In 1763, Benjamin Franklin took the Prophet as an example for his humanitarian behavior, particularly towards prisoners. Indeed, that year, Americans who claimed to be Christians had massacred innocent Native Americans; those Westerners, Benjamin Franklin declared, were more savage than the autochthones, adding that the Native Americans would have had their human dignity respected in a Muslim country, because, he specified, Islam shows humanity towards prisoners.

This noble principle was widely applied during the war of resistance of Emir Abd-el-Kader in 19th century Algeria. In Damascus, 150 years ago, the heroic act that allowed him to save thousands of Christians from certain death during a communitarian strife is yet further proof of his exemplary quality, which earned him the founding of a small town in the U.S. that bears his name. Like Emir Abd-el-Kader and Voltaire, who both practiced humanism at their own level and in their own way, Benjamin Franklin was defending the rights to pluralism and freedom of speech. He would often quote this principle: “Without freedom of thought, there can be no such thing as wisdom; and no such thing as public liberty without freedom of speech; which is the right of every man as far as by it he does not hurt or control the right of another.”

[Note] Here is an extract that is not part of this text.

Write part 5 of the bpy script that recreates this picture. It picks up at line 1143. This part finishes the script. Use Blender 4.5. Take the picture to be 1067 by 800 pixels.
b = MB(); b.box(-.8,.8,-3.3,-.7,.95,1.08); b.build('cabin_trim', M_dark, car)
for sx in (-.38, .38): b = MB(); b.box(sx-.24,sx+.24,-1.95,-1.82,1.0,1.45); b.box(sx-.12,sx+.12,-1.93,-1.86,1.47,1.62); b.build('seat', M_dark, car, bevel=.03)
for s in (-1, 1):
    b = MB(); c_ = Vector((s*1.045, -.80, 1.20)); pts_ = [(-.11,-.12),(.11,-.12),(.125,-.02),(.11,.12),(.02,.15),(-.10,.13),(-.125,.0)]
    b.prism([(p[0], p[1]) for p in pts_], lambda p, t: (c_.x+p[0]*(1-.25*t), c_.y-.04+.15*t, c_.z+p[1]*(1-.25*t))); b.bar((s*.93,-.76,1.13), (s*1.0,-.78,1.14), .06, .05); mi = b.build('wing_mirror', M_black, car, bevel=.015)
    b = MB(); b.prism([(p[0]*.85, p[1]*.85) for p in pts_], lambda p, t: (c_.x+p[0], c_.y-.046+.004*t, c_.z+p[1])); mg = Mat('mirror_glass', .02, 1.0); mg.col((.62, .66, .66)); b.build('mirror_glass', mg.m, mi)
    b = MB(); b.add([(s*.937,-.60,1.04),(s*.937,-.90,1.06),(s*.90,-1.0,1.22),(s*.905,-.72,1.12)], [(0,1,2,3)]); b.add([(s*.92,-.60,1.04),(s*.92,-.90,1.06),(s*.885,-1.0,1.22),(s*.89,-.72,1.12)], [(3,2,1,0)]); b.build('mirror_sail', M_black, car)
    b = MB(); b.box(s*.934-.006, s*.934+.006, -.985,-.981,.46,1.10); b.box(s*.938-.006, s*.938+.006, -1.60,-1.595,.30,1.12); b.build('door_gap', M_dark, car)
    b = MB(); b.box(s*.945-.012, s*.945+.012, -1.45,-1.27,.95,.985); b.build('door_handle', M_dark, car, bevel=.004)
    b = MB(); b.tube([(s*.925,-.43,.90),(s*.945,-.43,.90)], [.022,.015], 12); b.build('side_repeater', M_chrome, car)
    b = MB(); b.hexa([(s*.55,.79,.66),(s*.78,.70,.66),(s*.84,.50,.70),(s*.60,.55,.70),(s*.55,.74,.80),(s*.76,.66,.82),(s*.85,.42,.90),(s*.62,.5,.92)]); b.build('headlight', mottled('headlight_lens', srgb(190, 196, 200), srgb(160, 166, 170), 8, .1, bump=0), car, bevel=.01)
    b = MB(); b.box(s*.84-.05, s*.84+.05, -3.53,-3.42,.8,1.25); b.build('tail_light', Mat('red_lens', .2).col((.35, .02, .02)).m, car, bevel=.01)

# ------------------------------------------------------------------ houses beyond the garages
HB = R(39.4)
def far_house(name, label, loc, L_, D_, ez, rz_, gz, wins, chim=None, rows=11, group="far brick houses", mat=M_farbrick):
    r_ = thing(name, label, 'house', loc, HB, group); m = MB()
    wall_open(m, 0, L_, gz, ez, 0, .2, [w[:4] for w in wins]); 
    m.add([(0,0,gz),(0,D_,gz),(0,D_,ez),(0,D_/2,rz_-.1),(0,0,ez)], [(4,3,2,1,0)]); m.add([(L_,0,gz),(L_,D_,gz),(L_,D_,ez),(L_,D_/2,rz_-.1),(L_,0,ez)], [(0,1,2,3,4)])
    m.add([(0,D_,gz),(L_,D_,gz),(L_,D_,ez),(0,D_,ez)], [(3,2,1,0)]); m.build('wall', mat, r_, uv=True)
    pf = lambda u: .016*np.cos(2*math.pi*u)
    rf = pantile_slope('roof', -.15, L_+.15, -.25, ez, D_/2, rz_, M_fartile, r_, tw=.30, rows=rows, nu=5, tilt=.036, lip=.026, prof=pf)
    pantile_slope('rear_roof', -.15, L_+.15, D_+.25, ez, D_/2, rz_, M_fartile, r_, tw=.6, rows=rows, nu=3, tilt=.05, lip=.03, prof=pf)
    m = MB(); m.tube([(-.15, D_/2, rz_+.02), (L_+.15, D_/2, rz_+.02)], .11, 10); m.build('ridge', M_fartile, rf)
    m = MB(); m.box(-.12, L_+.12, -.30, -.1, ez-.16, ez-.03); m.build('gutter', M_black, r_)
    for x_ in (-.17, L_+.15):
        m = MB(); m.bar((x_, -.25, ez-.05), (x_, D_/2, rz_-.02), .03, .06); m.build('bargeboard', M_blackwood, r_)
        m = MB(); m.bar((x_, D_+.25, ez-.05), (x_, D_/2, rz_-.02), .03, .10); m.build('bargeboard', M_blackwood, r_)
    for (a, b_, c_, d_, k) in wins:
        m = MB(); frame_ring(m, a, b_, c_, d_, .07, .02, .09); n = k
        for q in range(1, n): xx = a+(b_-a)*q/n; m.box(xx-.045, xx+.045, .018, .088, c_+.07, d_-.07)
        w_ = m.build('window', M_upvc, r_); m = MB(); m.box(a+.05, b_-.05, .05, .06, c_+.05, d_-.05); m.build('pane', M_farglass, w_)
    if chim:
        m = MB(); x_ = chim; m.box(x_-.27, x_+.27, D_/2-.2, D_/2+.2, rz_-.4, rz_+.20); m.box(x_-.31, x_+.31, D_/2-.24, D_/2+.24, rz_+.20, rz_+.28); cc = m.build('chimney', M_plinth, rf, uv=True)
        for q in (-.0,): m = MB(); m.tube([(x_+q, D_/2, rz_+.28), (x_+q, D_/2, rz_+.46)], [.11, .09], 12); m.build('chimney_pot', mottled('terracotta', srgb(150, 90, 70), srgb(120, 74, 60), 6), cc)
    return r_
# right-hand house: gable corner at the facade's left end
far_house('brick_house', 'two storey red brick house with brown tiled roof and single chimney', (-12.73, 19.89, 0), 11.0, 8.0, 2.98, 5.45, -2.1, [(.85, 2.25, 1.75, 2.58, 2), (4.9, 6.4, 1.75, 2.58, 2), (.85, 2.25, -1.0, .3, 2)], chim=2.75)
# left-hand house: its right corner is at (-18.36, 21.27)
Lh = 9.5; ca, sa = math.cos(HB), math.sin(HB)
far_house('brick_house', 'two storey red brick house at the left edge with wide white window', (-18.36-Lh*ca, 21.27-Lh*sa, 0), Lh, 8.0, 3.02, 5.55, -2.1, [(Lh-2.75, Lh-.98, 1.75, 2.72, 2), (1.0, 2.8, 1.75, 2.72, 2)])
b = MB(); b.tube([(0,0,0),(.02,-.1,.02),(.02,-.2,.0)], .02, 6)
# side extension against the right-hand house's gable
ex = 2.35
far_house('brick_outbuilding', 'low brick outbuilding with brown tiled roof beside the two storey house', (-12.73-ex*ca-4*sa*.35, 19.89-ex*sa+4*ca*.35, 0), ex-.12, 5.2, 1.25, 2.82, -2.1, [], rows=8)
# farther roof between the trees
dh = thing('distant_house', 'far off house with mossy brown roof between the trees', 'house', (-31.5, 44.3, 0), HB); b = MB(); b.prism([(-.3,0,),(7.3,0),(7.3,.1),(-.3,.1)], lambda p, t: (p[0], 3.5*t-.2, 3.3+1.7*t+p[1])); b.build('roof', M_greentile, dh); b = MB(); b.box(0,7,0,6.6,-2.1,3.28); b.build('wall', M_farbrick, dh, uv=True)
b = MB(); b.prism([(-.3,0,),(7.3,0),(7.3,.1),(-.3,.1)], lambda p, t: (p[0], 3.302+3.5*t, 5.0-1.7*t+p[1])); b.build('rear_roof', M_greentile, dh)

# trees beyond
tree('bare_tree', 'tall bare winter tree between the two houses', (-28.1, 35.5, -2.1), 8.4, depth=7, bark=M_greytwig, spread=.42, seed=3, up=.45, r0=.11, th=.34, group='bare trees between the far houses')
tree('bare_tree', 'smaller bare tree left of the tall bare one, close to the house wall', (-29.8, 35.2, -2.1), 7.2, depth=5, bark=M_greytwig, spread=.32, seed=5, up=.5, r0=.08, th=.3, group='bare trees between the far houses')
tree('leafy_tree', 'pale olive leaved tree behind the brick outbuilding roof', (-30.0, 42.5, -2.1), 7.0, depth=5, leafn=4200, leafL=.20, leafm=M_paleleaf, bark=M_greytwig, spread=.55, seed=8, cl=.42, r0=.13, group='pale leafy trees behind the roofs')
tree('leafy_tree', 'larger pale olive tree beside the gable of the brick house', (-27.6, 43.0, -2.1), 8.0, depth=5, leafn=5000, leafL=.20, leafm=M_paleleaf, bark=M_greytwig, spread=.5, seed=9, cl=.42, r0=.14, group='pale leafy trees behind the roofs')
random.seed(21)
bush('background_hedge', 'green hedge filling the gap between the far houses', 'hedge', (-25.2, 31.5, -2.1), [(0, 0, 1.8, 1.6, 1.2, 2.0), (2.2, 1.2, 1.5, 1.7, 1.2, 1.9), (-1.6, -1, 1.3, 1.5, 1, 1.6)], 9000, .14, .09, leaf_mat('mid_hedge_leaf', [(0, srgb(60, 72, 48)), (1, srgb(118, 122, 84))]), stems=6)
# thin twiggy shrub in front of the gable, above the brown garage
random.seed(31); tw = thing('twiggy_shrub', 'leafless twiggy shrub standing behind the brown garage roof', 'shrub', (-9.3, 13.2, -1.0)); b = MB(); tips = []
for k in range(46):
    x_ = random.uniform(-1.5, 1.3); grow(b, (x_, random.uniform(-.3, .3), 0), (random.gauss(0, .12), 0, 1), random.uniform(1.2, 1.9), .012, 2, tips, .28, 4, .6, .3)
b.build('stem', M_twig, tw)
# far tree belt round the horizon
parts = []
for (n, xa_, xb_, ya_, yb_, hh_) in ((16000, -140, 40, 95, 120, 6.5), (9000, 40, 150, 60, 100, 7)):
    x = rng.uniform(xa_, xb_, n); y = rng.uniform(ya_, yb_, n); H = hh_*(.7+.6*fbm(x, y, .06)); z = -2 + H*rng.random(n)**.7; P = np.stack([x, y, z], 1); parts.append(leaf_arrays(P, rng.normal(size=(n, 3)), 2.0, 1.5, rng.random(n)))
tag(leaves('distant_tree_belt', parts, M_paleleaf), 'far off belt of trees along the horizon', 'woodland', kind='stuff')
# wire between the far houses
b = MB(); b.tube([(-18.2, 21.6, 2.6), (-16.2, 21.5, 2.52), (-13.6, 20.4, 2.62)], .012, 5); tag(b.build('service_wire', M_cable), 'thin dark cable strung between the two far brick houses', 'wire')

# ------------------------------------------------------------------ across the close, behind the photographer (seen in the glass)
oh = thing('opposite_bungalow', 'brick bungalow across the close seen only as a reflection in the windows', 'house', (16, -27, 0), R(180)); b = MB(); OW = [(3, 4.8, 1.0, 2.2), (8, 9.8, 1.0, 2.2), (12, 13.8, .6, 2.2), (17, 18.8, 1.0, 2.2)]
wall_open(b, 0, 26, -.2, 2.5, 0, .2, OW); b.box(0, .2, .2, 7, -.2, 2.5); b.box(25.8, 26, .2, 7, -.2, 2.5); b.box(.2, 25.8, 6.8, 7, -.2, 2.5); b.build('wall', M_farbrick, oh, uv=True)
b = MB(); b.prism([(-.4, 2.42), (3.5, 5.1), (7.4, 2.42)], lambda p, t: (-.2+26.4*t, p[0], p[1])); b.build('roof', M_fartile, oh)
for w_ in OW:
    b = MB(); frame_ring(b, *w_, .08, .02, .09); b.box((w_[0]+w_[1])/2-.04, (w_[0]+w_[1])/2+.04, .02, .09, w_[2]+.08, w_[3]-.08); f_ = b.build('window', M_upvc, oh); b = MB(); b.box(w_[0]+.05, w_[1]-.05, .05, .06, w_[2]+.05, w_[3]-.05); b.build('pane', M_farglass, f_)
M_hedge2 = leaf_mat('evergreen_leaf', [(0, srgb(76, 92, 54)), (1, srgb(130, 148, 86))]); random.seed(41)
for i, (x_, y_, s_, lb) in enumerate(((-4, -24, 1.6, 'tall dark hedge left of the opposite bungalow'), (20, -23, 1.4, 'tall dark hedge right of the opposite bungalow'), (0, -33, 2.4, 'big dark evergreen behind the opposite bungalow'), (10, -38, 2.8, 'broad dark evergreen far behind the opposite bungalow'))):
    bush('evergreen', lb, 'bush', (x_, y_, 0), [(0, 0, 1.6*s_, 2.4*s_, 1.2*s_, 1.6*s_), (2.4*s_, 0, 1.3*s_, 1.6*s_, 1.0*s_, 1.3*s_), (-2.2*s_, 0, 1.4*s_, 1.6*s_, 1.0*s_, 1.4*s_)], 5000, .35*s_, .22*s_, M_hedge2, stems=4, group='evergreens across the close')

He would praise the sense of tolerance of the Prophet of Islam, who respected the right of all to be different. He spoke his admiration for the Prophet who demanded of his companions that they treat prisoners humanely. Benjamin Franklin told of his admiration for Saladin, the 12th-century Sultan who demonstrated his sense of mercy when he liberated Jerusalem. At a time when racism against Muslims is growing, both because of certain narrow-minded political agendas distracting the public attention from political dead ends and the blind responses from a minority who usurp the name of Islam, the vision of the Founding Fathers of the United States must be recalled.

President Barack Obama, who renewed ties with this spirit of open-mindedness, should know that Muslims do not harbor any hatred toward him and America; on the contrary, they yearn for friendship. But they have the right to be angry when confronted with double-standard policies and in light of so much injustice. The number of foreign soldiers in Islamic lands today is ten times that at the time of the Crusades, and foreign investments, besides those in oil, are three times lower than in any other region of the globe.

Muslims are convinced that words are not enough. Ultimately, it is actions that will make a difference, particularly on the issues of Palestine and the democratization of international relations. Both houses of Congress, in the run up to the November elections, seem to be rivaling to show their friendly entente with the Zionist lobbies. Americans committed to a universal democracy, however, in the best interest of everyone, should impose the creation of a Palestinian state on the pre-1967 lands.

Admittedly, some archaic Arab and Islamic regimes have financed the terrorism of the weak. But other countries such as Algeria have always fought it. Muslims are beginning to realize that, in order to win over the hearts of the many Americans who are ready to listen to them, to fight for justice and help Obama in his efforts to better the relations between the Arab world and the West, they must drop their victim posture, adjust their situation, resist in a reasonable manner and open up to the world. Otherwise, the American opinion will consider that there is nothing worth dwelling upon in the East.

Over a year after Obama’s Cairo speech, American decision makers should tackle the causes of the problems and not their consequences. They should remind themselves of the American ideal of the Founding Fathers, and of the principles of Islam and what it contributed to civilization, and for which they had the greatest respect. This link has appeared to be under question, not just since 9/11, but more importantly since June 1967 and since the fall of the Berlin Wall, which provided the opportunity for the invention of a new enemy that the lobbies had been polishing for some time.

The America that Muslims respect and admire is the America that the Founding Fathers had set on the track of universalism, not of arbitrary values. The future of the world is being played between the West and the Muslim world. It is time to engage in a real dialogue instead of delivering sermons always made up of the same soothing words, out of touch with reality, which legitimize situations of dominance. There is no alternative but an understanding based on mutual respect regarding this crucial issue of future relations between the United States and the Muslim world.